As a young man, Reid was an amateur middleweight who sometimes sparred with pros in exhibition fights. (He still does 120 pushups and 200 sit-ups each day.) But he wanted out of Searchlight and a boxer’s hardscrabble life.
He applied himself to his studies, boarding with families 40 miles away in Henderson to attend high school, where he became student body president. History teacher Donald O’Callaghan, also the local Democratic chairman, took notice and helped arrange a scholarship for Reid at Utah State University.He earned a law degree at George Washington University in Washington, D.C., while moonlighting as a U.S. Capitol Police officer.
Reid returned to Henderson and, at age 28, won election to the Nevada Assembly. When O’Callaghan became governor in 1970, Reid was elected the youngest lieutenant governor in state history. He made a bid for the U.S. Senate in 1974 but lost to Republican Paul Laxalt. A few years later, O’Callaghan appointed Reid chairman of the Nevada Gaming Commission, giving him oversight of the state’s top industry at a time it was tainted by organized crime. Reid later told the Las Vegas Review-Journal, “They put bombs on my car, there were threatening phone calls at night, people tried to bribe me and went to jail.”
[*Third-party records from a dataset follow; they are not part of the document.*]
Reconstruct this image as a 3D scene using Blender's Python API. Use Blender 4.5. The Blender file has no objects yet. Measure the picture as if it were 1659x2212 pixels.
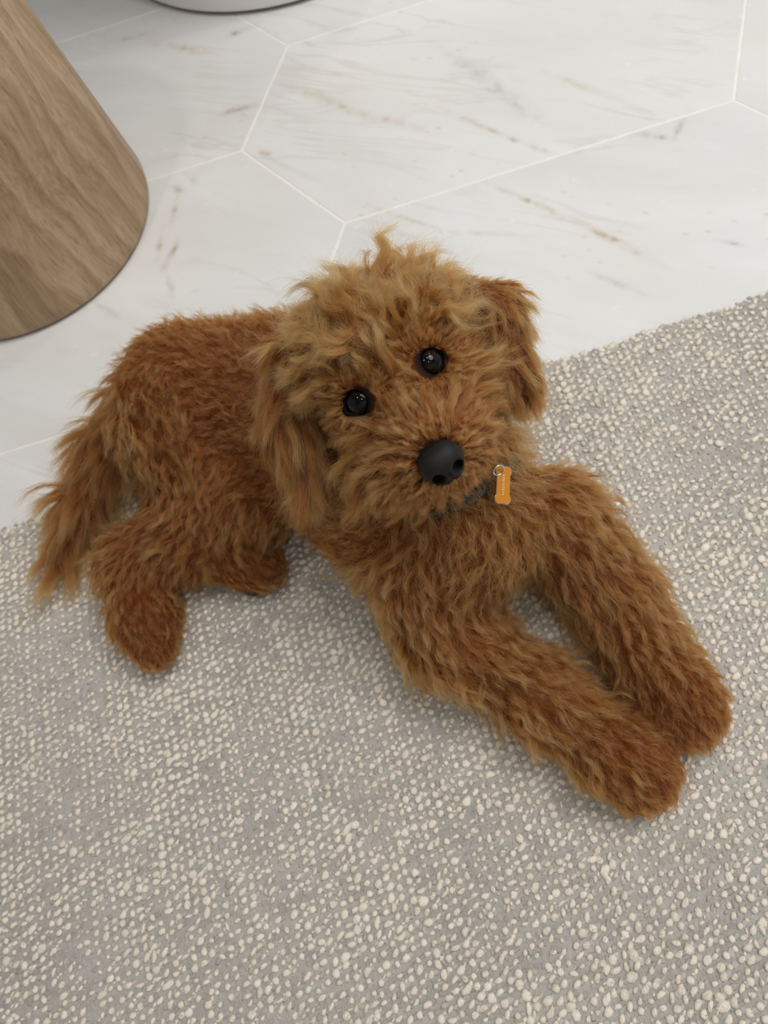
import bpy, bmesh, math, random
import numpy as np
import openvdb
from mathutils import Vector, Matrix, kdtree

rng = np.random.default_rng(7)
random.seed(7)
SC = bpy.context.scene
COL = SC.collection

# ------------------------------------------------------------------ camera
CAM = np.array([0.0, 0.0, 0.70])
FW = np.array([0.0, 0.40390764, -0.91479977])
RT = np.array([0.9351367, -0.32410177, -0.14309927])
UP = np.array([0.35428711, 0.85546284, 0.37770886])
FPX, W, H = 1500.0, 1659, 2212
cam_d = bpy.data.cameras.new('camera')
cam_d.sensor_fit = 'VERTICAL'
cam_d.sensor_height = 36.0
cam_d.lens = FPX / H * 36.0
cam_d.clip_start = 0.01
cam_d.dof.use_dof = True
cam_d.dof.focus_distance = 0.49
cam_d.dof.aperture_fstop = 8.0
cam = bpy.data.objects.new('camera', cam_d)
COL.objects.link(cam)
cam.matrix_world = Matrix(((RT[0], UP[0], -FW[0], CAM[0]), (RT[1], UP[1], -FW[1], CAM[1]),
                           (RT[2], UP[2], -FW[2], CAM[2]), (0, 0, 0, 1)))
SC.camera = cam

# ------------------------------------------------------------------ world, lamps, exposure
world = bpy.data.worlds.new('world')
SC.world = world
world.use_nodes = True
bg = world.node_tree.nodes['Background']
bg.inputs[0].default_value = (1.0, 0.985, 0.96, 1)
bg.inputs[1].default_value = 0.3


def lamp(name, loc, size, power, color=(1, 0.96, 0.9)):
    d = bpy.data.lights.new(name, 'AREA')
    d.shape = 'DISK'
    d.size = size
    d.energy = power
    d.color = color
    o = bpy.data.objects.new(name, d)
    o.location = loc
    COL.objects.link(o)
    return o


# recessed ceiling downlights of the bathroom
for x, y in ((0.25, 0.55), (1.15, 0.75), (1.35, 1.8), (-0.85, 0.3), (0.2, -0.7)):
    lamp('downlight', (x, y, 2.58), 0.11, 6.0, (1, 0.98, 0.95))
# large soft ceiling light
lamp('ceiling_light', (1.35, 0.4, 2.585), 1.7, 38.0, (1, 1, 1))

SC.view_settings.view_transform = 'Standard'
SC.view_settings.look = 'None'
SC.view_settings.gamma = 1.0
SC.view_settings.use_curve_mapping = False
SC.view_settings.exposure = -0.08
cy = SC.cycles
cy.max_bounces = 6
cy.diffuse_bounces = 3
cy.glossy_bounces = 3
cy.transmission_bounces = 4
cy.caustics_reflective = False
cy.caustics_refractive = False
cy.use_denoising = True
cy.adaptive_threshold = 0.03
cy.sample_clamp_indirect = 6.0


# ------------------------------------------------------------------ helpers
def at(px, py, z):
    """world point at height z seen at a pixel of the 1659x2212 photograph"""
    d = FW + (px - W / 2) / FPX * RT - (py - H / 2) / FPX * UP
    return CAM + d * ((z - CAM[2]) / d[2])


def obj(name, me, mat=None, parent=None, smooth=True):
    o = bpy.data.objects.new(name, me)
    COL.objects.link(o)
    if mat is not None:
        me.materials.append(mat)
    if parent is not None:
        o.parent = parent
    if smooth and hasattr(me, 'polygons'):
        me.polygons.foreach_set('use_smooth', [True] * len(me.polygons))
    return o


def mesh_from(name, verts, faces):
    me = bpy.data.meshes.new(name)
    me.from_pydata([tuple(v) for v in verts], [], [tuple(f) for f in faces])
    me.update()
    return me


def mesh_arrays(name, V, F):
    """fast mesh from numpy arrays; F is (n,k)"""
    me = bpy.data.meshes.new(name)
    n, k = F.shape
    me.vertices.add(len(V))
    me.vertices.foreach_set('co', np.ascontiguousarray(V, dtype=np.float32).ravel())
    me.loops.add(n * k)
    me.loops.foreach_set('vertex_index', np.ascontiguousarray(F, dtype=np.int32).ravel())
    me.polygons.add(n)
    me.polygons.foreach_set('loop_start', np.arange(0, n * k, k, dtype=np.int32))
    me.update(calc_edges=True)
    me.validate()
    return me


def tag(o, label=None, cat=None, kind=None, group=None):
    if label: o['label'] = label
    if cat: o['category'] = cat
    if kind: o['kind'] = kind
    if group: o['group'] = group
    return o


def empty(name, loc, parent=None):
    o = bpy.data.objects.new(name, None)
    o.empty_display_size = 0.02
    o.location = loc
    COL.objects.link(o)
    if parent is not None: o.parent = parent
    return o


def lathe(profile, seg=96):
    """profile of (r,z); closed at r=0 ends"""
    V, F = [], []
    for r, z in profile:
        for k in range(seg):
            a = 2 * math.pi * k / seg
            V.append((r * math.cos(a), r * math.sin(a), z))
    for i in range(len(profile) - 1):
        for k in range(seg):
            k2 = (k + 1) % seg
            F.append((i * seg + k, i * seg + k2, (i + 1) * seg + k2, (i + 1) * seg + k))
    F.append(tuple(range(seg))[::-1])
    n = (len(profile) - 1) * seg
    F.append(tuple(range(n, n + seg)))
    return V, F


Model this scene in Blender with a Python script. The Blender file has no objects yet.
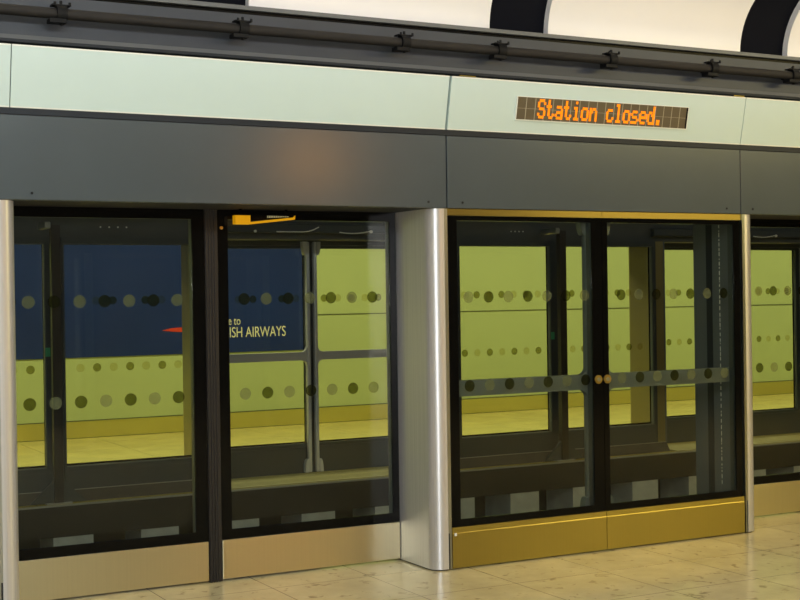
import bpy, bmesh, math, random
from mathutils import Vector, Matrix
random.seed(4)
S = bpy.context.scene
COL = S.collection
PI = math.pi

# ------------------------------------------------------------------ materials
def mat(name):
    m = bpy.data.materials.new(name); m.use_nodes = True
    nt = m.node_tree; nt.nodes.clear()
    return m, nt
def N(nt, t, **kw):
    n = nt.nodes.new(t)
    for k, v in kw.items():
        if k.startswith('_'): setattr(n, k[1:], v)
        else:
            key = k.replace('__', ' ')
            n.inputs[key].default_value = v
    return n
def L(nt, a, ao, b, bi): nt.links.new(a.outputs[ao], b.inputs[bi])
def plain(name, col, rough=0.5, metal=0.0, var=0.0, scale=6.0, spec=0.5, stretch=None, rvar=0.0, emis=None, es=0.0, coat=0.0):
    m, nt = mat(name)
    out = N(nt, 'ShaderNodeOutputMaterial')
    b = N(nt, 'ShaderNodeBsdfPrincipled', Roughness=rough, Metallic=metal)
    b.inputs['Base Color'].default_value = (*col, 1)
    b.inputs['Specular IOR Level'].default_value = spec
    b.inputs['Coat Weight'].default_value = coat
    if emis:
        b.inputs['Emission Color'].default_value = (*emis, 1); b.inputs['Emission Strength'].default_value = es
    L(nt, b, 0, out, 0)
    if var or rvar:
        tc = N(nt, 'ShaderNodeTexCoord'); mp = N(nt, 'ShaderNodeMapping')
        mp.inputs['Scale'].default_value = stretch or (1, 1, 1)
        nz = N(nt, 'ShaderNodeTexNoise', Scale=scale, Detail=4.0)
        L(nt, tc, 'Object', mp, 0); L(nt, mp, 0, nz, 'Vector')
        if var:
            r = N(nt, 'ShaderNodeValToRGB')
            r.color_ramp.elements[0].position = 0.3; r.color_ramp.elements[1].position = 0.7
            r.color_ramp.elements[0].color = (*[c * (1 - var) for c in col], 1)
            r.color_ramp.elements[1].color = (*[min(1, c * (1 + var)) for c in col], 1)
            L(nt, nz, 0, r, 0); L(nt, r, 0, b, 'Base Color')
        if rvar:
            mr = N(nt, 'ShaderNodeMapRange')
            mr.inputs['To Min'].default_value = max(0.02, rough - rvar); mr.inputs['To Max'].default_value = rough + rvar
            L(nt, nz, 0, mr, 0); L(nt, mr, 0, b, 'Roughness')
    return m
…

In 1982, Reid won the first of two terms in the U.S. House. He tried again for the Senate in 1986 and won with 50 percent of the vote over GOP Rep. Jim Santini. He has had a few close calls since. In 1992, Democrat Charles Woods, a wealthy broadcast executive, held Reid to 53 percent in the primary. In the general election, Reid outspent GOP rancher Demar Dahl 5-to-1 to prevail with 51 percent.
In his 1998 campaign, Reid won by only 428 votes over Ensign, then a House member from Las Vegas, in a bitter contest. Reid called Ensign “an embarrassment to the state,” and Ensign described Reid as an “old card shark.” The two reconciled after Ensign was elected in 2000 to the state’s other Senate seat.
Reid has wasted little time in preparing for a serious challenge in 2010; as of Oct. 2008 he had raised more than $4.4 million. He has become enough of a fixture in the Silver State — which Obama easily won after Bush carried it twice — that Republicans will have a difficult time unseating him.


Comments
If Reid is the best the Democrats can do, then they're in trouble. Reid has caved in to the republicans on some important issues such as telecom immunity and the auto maker's bailout. I'd be willing to bet the he doesn't get any of Obama's programs past the gop in anything resembling the original form, or in a form that will truly help the economy. He may be good at earmarks, but he's not a leader.
An embarassment to the state? I live in Nevada and Reid manages to embarass me nearly every day. Signed, Just another smelly tourist
Despite the joint resolution in 2002 of Congress approving the disposal site at Yucca Mountain for nuclear waste (provided it can be licensed by the Nuclear Regulatory Commission) Majority Leader Reid ignores that decision and has vowed to defeat the project. He offers in its place to have the federal government take over storage of spent nuclear fuel at 72 nuclear power plants in 34 States indefinitely (at unknown costs) and for the government's weapons and other nuclear waste remain at Dept of Energy sites (at unknown costs.) He got Obama during the campaign to "take the pledge" to stop Yucca. It seems none of his colleagues will challenge this Leader's one-man rule.